*Exercise details*. Return the material exactly as supplied, apart from the pictures, which are omitted.
● ● ● ● ● ● ●
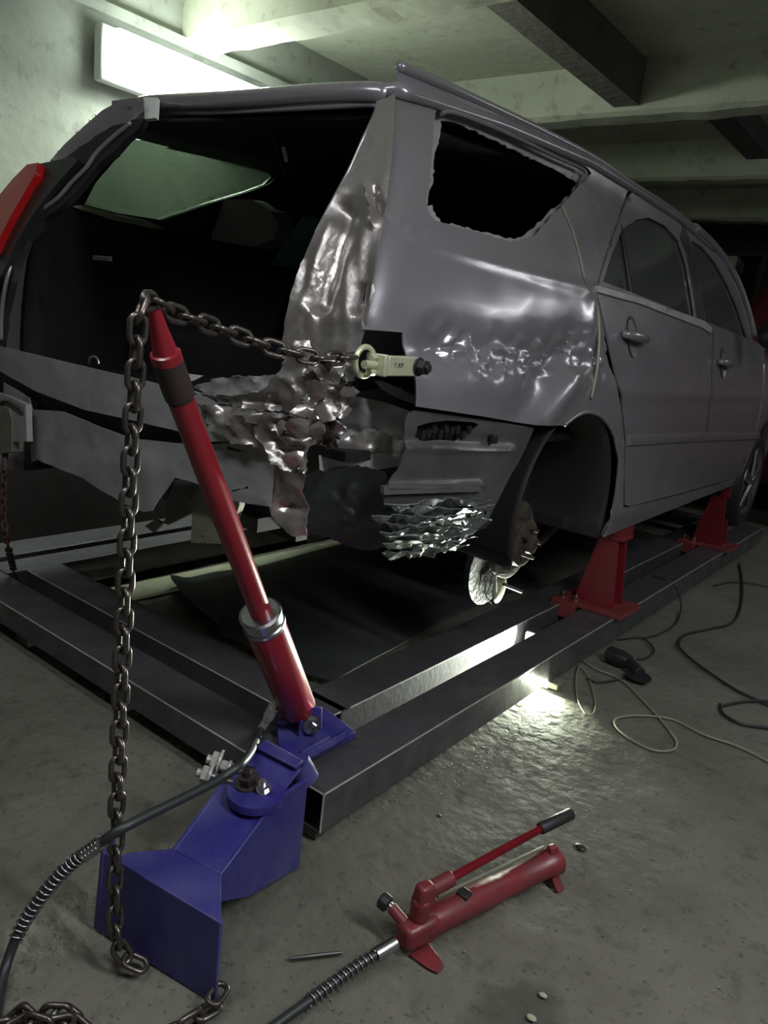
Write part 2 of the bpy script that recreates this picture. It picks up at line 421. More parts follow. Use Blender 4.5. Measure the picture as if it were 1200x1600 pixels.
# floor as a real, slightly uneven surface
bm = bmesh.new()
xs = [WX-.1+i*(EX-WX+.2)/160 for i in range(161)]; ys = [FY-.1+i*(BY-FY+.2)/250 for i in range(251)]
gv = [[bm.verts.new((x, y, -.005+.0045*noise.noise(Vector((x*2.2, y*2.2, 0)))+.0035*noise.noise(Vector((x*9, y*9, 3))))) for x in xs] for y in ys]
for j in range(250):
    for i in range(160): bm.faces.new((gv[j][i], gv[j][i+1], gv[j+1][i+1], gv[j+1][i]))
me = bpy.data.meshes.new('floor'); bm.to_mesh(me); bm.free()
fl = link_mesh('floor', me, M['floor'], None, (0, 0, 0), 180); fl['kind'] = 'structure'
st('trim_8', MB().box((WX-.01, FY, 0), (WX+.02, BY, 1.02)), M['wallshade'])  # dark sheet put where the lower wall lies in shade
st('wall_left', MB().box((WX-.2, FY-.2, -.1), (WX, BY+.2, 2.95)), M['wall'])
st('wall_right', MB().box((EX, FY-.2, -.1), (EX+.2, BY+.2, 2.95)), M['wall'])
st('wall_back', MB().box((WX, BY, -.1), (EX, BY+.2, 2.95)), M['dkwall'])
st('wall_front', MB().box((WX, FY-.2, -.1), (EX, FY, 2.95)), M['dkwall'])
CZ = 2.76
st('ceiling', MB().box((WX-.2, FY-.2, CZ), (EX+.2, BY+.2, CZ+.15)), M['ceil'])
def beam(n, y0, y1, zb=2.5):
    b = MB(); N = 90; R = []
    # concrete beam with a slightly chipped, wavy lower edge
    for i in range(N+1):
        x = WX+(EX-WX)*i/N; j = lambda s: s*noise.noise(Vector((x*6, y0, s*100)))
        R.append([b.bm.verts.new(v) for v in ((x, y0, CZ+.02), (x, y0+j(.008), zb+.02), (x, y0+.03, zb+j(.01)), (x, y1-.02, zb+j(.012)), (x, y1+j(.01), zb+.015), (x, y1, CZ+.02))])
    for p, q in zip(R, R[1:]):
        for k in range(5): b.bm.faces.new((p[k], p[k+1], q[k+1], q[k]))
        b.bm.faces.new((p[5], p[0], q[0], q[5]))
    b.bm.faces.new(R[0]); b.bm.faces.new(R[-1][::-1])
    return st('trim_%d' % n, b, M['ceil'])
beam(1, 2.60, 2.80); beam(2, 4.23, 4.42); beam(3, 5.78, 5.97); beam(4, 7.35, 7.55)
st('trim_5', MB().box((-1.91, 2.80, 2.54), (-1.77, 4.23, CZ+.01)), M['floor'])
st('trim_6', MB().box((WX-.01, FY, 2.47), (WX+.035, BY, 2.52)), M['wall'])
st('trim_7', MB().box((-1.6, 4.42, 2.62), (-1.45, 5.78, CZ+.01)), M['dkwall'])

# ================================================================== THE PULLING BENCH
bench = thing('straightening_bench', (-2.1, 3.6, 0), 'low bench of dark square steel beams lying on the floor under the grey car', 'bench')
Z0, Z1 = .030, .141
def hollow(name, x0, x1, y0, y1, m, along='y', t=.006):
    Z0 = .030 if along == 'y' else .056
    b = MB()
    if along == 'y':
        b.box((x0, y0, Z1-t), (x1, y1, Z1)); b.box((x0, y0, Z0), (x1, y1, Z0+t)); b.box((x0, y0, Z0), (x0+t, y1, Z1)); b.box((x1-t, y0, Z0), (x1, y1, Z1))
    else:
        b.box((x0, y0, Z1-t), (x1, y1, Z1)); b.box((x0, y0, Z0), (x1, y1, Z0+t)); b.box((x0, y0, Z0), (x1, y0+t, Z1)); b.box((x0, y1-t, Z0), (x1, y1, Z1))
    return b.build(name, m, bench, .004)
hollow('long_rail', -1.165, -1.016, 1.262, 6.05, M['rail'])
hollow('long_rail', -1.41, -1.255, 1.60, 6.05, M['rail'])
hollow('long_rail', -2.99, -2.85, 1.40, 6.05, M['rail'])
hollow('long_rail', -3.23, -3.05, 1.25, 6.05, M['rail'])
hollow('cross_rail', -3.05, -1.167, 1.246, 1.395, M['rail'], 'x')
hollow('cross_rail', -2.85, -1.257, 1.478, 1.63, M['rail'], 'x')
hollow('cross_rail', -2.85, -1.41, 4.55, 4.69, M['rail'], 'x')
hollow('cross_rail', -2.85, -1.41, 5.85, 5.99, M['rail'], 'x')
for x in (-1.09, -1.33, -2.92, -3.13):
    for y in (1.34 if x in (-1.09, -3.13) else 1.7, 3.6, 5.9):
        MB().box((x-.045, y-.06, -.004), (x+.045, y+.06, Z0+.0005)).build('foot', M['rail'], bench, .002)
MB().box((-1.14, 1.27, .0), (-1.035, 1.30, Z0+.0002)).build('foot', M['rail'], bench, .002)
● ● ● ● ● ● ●
*Output below*.
Write part 2 of the bpy script that recreates this picture. It picks up at line 421. More parts follow. Use Blender 4.5. Measure the picture as if it were 1200x1600 pixels.
# floor as a real, slightly uneven surface
bm = bmesh.new()
xs = [WX-.1+i*(EX-WX+.2)/160 for i in range(161)]; ys = [FY-.1+i*(BY-FY+.2)/250 for i in range(251)]
gv = [[bm.verts.new((x, y, -.005+.0045*noise.noise(Vector((x*2.2, y*2.2, 0)))+.0035*noise.noise(Vector((x*9, y*9, 3))))) for x in xs] for y in ys]
for j in range(250):
    for i in range(160): bm.faces.new((gv[j][i], gv[j][i+1], gv[j+1][i+1], gv[j+1][i]))
me = bpy.data.meshes.new('floor'); bm.to_mesh(me); bm.free()
fl = link_mesh('floor', me, M['floor'], None, (0, 0, 0), 180); fl['kind'] = 'structure'
st('trim_8', MB().box((WX-.01, FY, 0), (WX+.02, BY, 1.02)), M['wallshade'])  # dark sheet put where the lower wall lies in shade
st('wall_left', MB().box((WX-.2, FY-.2, -.1), (WX, BY+.2, 2.95)), M['wall'])
st('wall_right', MB().box((EX, FY-.2, -.1), (EX+.2, BY+.2, 2.95)), M['wall'])
st('wall_back', MB().box((WX, BY, -.1), (EX, BY+.2, 2.95)), M['dkwall'])
st('wall_front', MB().box((WX, FY-.2, -.1), (EX, FY, 2.95)), M['dkwall'])
CZ = 2.76
st('ceiling', MB().box((WX-.2, FY-.2, CZ), (EX+.2, BY+.2, CZ+.15)), M['ceil'])
def beam(n, y0, y1, zb=2.5):
    b = MB(); N = 90; R = []
    # concrete beam with a slightly chipped, wavy lower edge
    for i in range(N+1):
        x = WX+(EX-WX)*i/N; j = lambda s: s*noise.noise(Vector((x*6, y0, s*100)))
        R.append([b.bm.verts.new(v) for v in ((x, y0, CZ+.02), (x, y0+j(.008), zb+.02), (x, y0+.03, zb+j(.01)), (x, y1-.02, zb+j(.012)), (x, y1+j(.01), zb+.015), (x, y1, CZ+.02))])
    for p, q in zip(R, R[1:]):
        for k in range(5): b.bm.faces.new((p[k], p[k+1], q[k+1], q[k]))
        b.bm.faces.new((p[5], p[0], q[0], q[5]))
    b.bm.faces.new(R[0]); b.bm.faces.new(R[-1][::-1])
    return st('trim_%d' % n, b, M['ceil'])
beam(1, 2.60, 2.80); beam(2, 4.23, 4.42); beam(3, 5.78, 5.97); beam(4, 7.35, 7.55)
st('trim_5', MB().box((-1.91, 2.80, 2.54), (-1.77, 4.23, CZ+.01)), M['floor'])
st('trim_6', MB().box((WX-.01, FY, 2.47), (WX+.035, BY, 2.52)), M['wall'])
st('trim_7', MB().box((-1.6, 4.42, 2.62), (-1.45, 5.78, CZ+.01)), M['dkwall'])

# ================================================================== THE PULLING BENCH
bench = thing('straightening_bench', (-2.1, 3.6, 0), 'low bench of dark square steel beams lying on the floor under the grey car', 'bench')
Z0, Z1 = .030, .141
def hollow(name, x0, x1, y0, y1, m, along='y', t=.006):
    Z0 = .030 if along == 'y' else .056
    b = MB()
    if along == 'y':
        b.box((x0, y0, Z1-t), (x1, y1, Z1)); b.box((x0, y0, Z0), (x1, y1, Z0+t)); b.box((x0, y0, Z0), (x0+t, y1, Z1)); b.box((x1-t, y0, Z0), (x1, y1, Z1))
    else:
        b.box((x0, y0, Z1-t), (x1, y1, Z1)); b.box((x0, y0, Z0), (x1, y1, Z0+t)); b.box((x0, y0, Z0), (x1, y0+t, Z1)); b.box((x0, y1-t, Z0), (x1, y1, Z1))
    return b.build(name, m, bench, .004)
hollow('long_rail', -1.165, -1.016, 1.262, 6.05, M['rail'])
hollow('long_rail', -1.41, -1.255, 1.60, 6.05, M['rail'])
hollow('long_rail', -2.99, -2.85, 1.40, 6.05, M['rail'])
hollow('long_rail', -3.23, -3.05, 1.25, 6.05, M['rail'])
hollow('cross_rail', -3.05, -1.167, 1.246, 1.395, M['rail'], 'x')
hollow('cross_rail', -2.85, -1.257, 1.478, 1.63, M['rail'], 'x')
hollow('cross_rail', -2.85, -1.41, 4.55, 4.69, M['rail'], 'x')
hollow('cross_rail', -2.85, -1.41, 5.85, 5.99, M['rail'], 'x')
for x in (-1.09, -1.33, -2.92, -3.13):
    for y in (1.34 if x in (-1.09, -3.13) else 1.7, 3.6, 5.9):
        MB().box((x-.045, y-.06, -.004), (x+.045, y+.06, Z0+.0005)).build('foot', M['rail'], bench, .002)
MB().box((-1.14, 1.27, .0), (-1.035, 1.30, Z0+.0002)).build('foot', M['rail'], bench, .002)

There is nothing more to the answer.